First off, who wrote this? Milo Yiannopoulos? Stephen Miller? Sarah Huckabee-Sanders? What is Sean Spicer doing nowadays? With its willful misrepresentation of freedom of expression and framing outcry and protest as unhinged, hysterical violence, it’s like they just pulled someone off the street who was visiting Berkeley for Milo’s hilariously failed “Free Speech Week.” At the very least, someone in the Guggenheim’s communications department read Dangerous.
From the beginning, the statement frames the removal of the works as a safety issue for workers and visitors alike. Rather than engaging critically with the reasons that over half-a-million people signed an online petition against the works, or at the very least, apologizing, the museum, instead, points to unspecific threats. In so doing, they position “the other side,” if you will, as unreasonable, dangerous and quite possibly homicidal.
Huh…where have I heard this before? Oh, Right. For instance, alt-right leaders planned protests in August against Google’s diversity policies, in support of that douche James Damore. After Charlottesville, the organizers canceled the marches, citing “credible threats from known Alt-Left terrorist groups.”
While I won’t deny the possibility that the Guggenheim received threats of violence, it also isn’t the museum’s first attempt at squelching protest by pointing to vague threats. Hyperallergic has the receipts: “This claim was also made against Gulf Ultra Luxury Faction (G.U.L.F.) protests in 2014, and Guggenheim officials at the time told Hyperallergic they were concerned about possible damage. No damage or harm during those protests ever occurred.” Instead of engaging with the human rights offenses being committed in the construction of the Guggenheim Abu Dhabi, their tactic–like last night’s statement–was to redefine protest as malicious and even, terroristic.
If that weren’t enough of a reminder of alt-right tactics infiltrating museum systems, the Guggenheim’s reliance on freedom of expression as a catch-all defense of unethical artwork is chillingly similar to the alt-right and the Trump administration’s recontextualization of freedom of speech to include hate speech. Beyond forgetting to mention that other institutions have been forced to remove artworks like Theater of the World, which was taken down after protests in Vancouver in 2007, the museum wields the First Amendment as a weapon against dissent, sounding all-too-much like the attention hogs of the alt-right.
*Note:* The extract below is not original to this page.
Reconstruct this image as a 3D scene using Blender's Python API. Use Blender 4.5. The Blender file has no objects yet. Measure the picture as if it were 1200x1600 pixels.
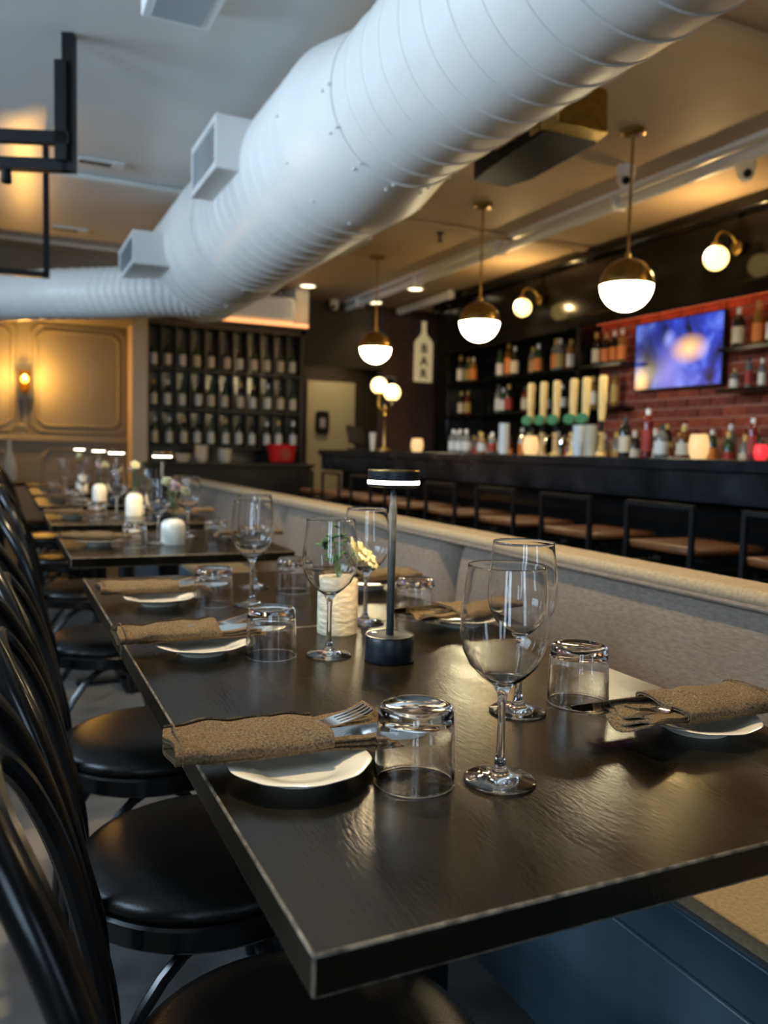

In fact, the Guggenheim’s remark about freedom of expression sounds as if it came straight from the Breitbart handbook (which recently promoted a Facebook post with the line “Progressives hate free speech”). Take, for example, a statement from Milo Yiannopoulos, which reads like a more concise version of the Guggenheim’s statement with its framing of outrage as PC hysterics. With an entire chapter on Freedom of Speech in his book Dangerous, Milo Yiannopoulos writes, “The practitioners of the new political correctness are not equipped for a world in which individuals can disagree with what is deemed appropriate thought. They rely on silencing the opposition with hysterics, instead of winning with superior ideas.”
And just today, Attorney General Jeff Sessions provided another perfect example of the symmetry between the Guggenheim’s self-righteous evocation of free expression as an excuse for torturing animals and the Trump administration’s misrecognition of freedom of speech. Describing college campuses as “an echo chamber of political correctness and homogenous thought, a shelter for fragile egos,” Sessions said, “In other words, the school favors the heckler’s disruptive tactics over the speaker’s First Amendment rights.”
Sessions, Yiannopoulos and the unnamed Guggenheim writer all represent a fundamental and purposeful misrepresentation of freedom of speech and freedom of expression, two rights which are key to our democracy and are cheapened by these tactics. And to be fair, it’s not just the Guggenheim–other institutions have exhibited similar alt-right tactics. The Whitney Museum and Dana Schutz’s defenders during the Biennial similarly cried censorship and hid behind freedom of speech.
Freedom of speech and expression don’t mean freedom to avoid critique or, in the alt-right’s case, freedom to avoid consequences for voicing white supremacist, homophobic, racist, anti-Islam, transphobic, etc. views. In the same respects, freedom of expression doesn’t mean freedom to maim, abuse and traumatize animals for art. In fact, PETA, in their letter, cites the College Art Association’s principles for artists using live animals in their letter to the Guggenheim, which state, “no work of art should, in the course of its creation, cause physical or psychological pain, suffering, or distress to an animal.” So, if you have a problem with that Guggenheim, maybe take it up with those censors at the College Art Association.
In an interview with Artnet News, conducted before the works’ removal, curator Alexandra Munroe breathlessly describes anticipating the controversy, saying: “We will see. It’s quite fascinating. We’ll see what the reaction is. I think we’re well prepared, but I think we also want to remind people that this is both a metaphor and it’s real. That they will digest this, be nourished by this, and they will move on.” While the museum showed that they weren’t, in fact, prepared, I think the Guggenheim needs to know that some of us will have a hard time moving on from their echoes of the alt-right.